Many people believe that Ono’s choice was inspired by Lennon’s aversion to organized religion. It’s also conceivable that Lennon intended to stay away from the celebrity circus that characterized Elvis Presley’s burial. After all, John had a history of mistrusting celebrities. Additionally, he must have known that a concrete gravestone would easily become the focus of attention, something he presumably wanted to avoid in his final days. Although cremation was the closest thing John had to a solemn burial, it is still unclear why Ono denied his children or his bandmates the option to attend. We can only presume that Ono was doing her best to follow out her husband’s intentions.

Yoko requested a moment of silence for 10 minutes worldwide in lieu of a funeral. A semi-religious memorial ceremony was conducted at Liverpool Cathedral on March 30th, a few months later, at the request of the city’s mayor. More than 2,000 people showed out for the Festival of Peace despite thousands of messages urging its cancellation. The service, which combined religious and agnostic symbols, had everything Ono had wished to avoid, including:

“Traditional figures in red and green robes, a cross-bearer and canons, but also a girl who later led a meditation in boots, jeans and shoulder bag, and a local radio celebrity whose name was knitted into his pullover” in quotes taken from The Guardian.”

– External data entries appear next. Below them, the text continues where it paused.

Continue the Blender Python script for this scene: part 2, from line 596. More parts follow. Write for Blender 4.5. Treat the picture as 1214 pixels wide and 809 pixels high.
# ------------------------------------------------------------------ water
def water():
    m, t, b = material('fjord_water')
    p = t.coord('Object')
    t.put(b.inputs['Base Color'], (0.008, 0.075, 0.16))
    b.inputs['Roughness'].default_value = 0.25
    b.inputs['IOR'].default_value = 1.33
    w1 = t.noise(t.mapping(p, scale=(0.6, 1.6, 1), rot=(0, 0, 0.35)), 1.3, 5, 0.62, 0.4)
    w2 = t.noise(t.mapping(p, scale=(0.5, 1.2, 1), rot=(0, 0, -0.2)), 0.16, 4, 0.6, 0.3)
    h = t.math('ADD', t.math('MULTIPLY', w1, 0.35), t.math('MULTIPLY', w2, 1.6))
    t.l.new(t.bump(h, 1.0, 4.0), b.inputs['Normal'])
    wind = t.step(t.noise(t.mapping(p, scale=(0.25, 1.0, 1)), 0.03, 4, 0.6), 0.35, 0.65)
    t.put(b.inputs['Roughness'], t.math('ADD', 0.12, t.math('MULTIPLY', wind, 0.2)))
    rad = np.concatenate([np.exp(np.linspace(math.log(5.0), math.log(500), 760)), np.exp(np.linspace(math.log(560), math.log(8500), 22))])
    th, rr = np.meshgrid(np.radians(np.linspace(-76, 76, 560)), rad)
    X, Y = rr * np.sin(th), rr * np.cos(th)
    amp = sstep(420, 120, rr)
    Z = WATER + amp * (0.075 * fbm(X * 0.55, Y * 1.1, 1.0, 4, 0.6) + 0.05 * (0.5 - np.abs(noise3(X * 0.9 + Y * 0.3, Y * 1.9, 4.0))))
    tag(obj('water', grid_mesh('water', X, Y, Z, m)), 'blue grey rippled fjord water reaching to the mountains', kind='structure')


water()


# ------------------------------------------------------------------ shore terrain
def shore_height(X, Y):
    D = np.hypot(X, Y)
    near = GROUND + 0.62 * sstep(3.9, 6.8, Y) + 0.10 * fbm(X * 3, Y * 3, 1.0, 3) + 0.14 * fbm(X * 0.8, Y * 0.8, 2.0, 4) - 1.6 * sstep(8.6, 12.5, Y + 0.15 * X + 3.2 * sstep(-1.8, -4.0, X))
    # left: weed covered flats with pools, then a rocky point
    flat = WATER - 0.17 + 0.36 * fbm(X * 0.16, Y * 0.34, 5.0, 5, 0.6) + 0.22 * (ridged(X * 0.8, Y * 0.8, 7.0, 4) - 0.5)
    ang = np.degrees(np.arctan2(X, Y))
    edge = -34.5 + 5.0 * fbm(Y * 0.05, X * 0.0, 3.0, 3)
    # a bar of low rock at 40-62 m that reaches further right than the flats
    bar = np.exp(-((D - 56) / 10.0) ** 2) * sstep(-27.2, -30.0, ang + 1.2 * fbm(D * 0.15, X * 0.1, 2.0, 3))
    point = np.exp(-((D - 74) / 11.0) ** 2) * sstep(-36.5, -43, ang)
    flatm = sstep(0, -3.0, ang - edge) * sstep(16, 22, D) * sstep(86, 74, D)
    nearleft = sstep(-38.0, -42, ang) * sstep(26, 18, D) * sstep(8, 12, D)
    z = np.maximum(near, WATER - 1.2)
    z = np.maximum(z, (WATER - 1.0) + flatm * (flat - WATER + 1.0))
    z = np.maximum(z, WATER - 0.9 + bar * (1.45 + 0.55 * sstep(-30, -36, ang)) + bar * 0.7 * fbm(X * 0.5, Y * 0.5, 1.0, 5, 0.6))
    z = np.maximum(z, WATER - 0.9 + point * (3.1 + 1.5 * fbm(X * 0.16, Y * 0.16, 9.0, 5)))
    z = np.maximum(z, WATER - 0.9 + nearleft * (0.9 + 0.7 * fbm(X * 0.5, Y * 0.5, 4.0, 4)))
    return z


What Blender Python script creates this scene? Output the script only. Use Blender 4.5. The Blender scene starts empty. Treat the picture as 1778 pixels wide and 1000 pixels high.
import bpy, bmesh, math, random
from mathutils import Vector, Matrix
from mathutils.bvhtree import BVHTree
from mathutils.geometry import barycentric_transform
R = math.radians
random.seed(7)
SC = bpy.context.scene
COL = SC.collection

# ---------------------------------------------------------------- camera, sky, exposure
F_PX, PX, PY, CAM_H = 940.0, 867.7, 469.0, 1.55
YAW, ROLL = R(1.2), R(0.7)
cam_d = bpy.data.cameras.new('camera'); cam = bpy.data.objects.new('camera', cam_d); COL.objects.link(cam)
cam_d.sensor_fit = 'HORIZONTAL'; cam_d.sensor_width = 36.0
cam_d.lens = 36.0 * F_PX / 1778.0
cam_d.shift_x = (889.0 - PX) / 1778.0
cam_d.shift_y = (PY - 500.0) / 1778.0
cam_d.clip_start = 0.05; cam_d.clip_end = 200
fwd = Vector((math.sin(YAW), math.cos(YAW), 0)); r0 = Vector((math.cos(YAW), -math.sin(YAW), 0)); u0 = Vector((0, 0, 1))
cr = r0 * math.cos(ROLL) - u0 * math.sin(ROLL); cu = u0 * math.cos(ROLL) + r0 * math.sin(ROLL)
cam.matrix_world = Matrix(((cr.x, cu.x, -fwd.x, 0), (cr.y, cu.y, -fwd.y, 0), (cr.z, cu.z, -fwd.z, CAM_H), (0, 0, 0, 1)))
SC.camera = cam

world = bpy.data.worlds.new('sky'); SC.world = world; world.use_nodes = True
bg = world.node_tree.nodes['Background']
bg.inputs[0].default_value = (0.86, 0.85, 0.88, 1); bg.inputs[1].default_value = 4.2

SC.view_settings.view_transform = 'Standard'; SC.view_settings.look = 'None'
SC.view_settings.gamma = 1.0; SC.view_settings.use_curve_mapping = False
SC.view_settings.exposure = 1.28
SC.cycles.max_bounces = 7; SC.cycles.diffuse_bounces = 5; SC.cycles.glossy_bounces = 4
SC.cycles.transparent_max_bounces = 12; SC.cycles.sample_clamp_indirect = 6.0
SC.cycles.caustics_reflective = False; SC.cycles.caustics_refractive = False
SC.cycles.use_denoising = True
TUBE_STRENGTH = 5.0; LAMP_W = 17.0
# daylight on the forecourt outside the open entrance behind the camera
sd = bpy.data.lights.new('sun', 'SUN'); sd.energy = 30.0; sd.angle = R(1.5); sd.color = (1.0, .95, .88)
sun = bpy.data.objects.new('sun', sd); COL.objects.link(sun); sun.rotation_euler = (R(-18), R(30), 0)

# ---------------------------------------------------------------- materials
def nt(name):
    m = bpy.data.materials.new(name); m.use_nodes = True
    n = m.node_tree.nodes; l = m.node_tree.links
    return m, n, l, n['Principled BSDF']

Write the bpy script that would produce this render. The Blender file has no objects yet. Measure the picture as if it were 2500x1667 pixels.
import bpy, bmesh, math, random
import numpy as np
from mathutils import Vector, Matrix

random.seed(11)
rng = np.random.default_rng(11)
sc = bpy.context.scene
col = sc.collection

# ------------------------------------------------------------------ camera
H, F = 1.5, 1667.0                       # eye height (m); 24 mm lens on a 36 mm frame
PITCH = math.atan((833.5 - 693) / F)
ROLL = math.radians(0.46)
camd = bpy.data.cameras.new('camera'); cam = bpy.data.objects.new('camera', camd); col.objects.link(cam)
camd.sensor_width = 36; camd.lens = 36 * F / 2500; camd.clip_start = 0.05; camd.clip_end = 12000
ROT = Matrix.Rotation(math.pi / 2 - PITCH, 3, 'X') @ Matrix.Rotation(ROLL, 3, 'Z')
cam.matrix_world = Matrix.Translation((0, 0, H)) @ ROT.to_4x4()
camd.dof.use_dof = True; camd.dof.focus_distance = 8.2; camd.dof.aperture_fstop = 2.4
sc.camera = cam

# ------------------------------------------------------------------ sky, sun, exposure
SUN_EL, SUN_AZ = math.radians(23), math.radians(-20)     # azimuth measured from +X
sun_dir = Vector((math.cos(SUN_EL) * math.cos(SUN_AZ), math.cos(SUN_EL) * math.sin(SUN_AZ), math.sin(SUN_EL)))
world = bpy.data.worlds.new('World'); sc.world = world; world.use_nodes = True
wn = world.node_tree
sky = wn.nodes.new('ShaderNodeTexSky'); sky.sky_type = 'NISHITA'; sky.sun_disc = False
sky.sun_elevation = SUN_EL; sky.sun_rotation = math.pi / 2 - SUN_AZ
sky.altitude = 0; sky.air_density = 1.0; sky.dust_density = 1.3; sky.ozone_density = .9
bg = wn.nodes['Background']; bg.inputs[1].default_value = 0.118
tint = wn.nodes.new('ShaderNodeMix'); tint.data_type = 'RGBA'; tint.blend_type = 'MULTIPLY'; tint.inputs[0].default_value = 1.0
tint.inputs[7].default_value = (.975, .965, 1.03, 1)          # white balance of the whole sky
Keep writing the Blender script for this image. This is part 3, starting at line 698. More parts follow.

Maybe John and Yoko understood how readily a customary burial might be used as a vehicle for religious and political preachiness. Regrettably, this is precisely what occurred at the commemoration in Liverpool, when the Very Reverend Edward Patey, Dean of Liverpool, lamented the loss of the flower power movement.

“The era of flower power has given place to a greater aggressiveness; to the era of punk,” he said. “Young people ignorantly and stupidly dressed up like neo-Nazis, apparently ignorant that the Nazi period was responsible for untold misery, for as great a concentration of wickedness as the world has ever seen.”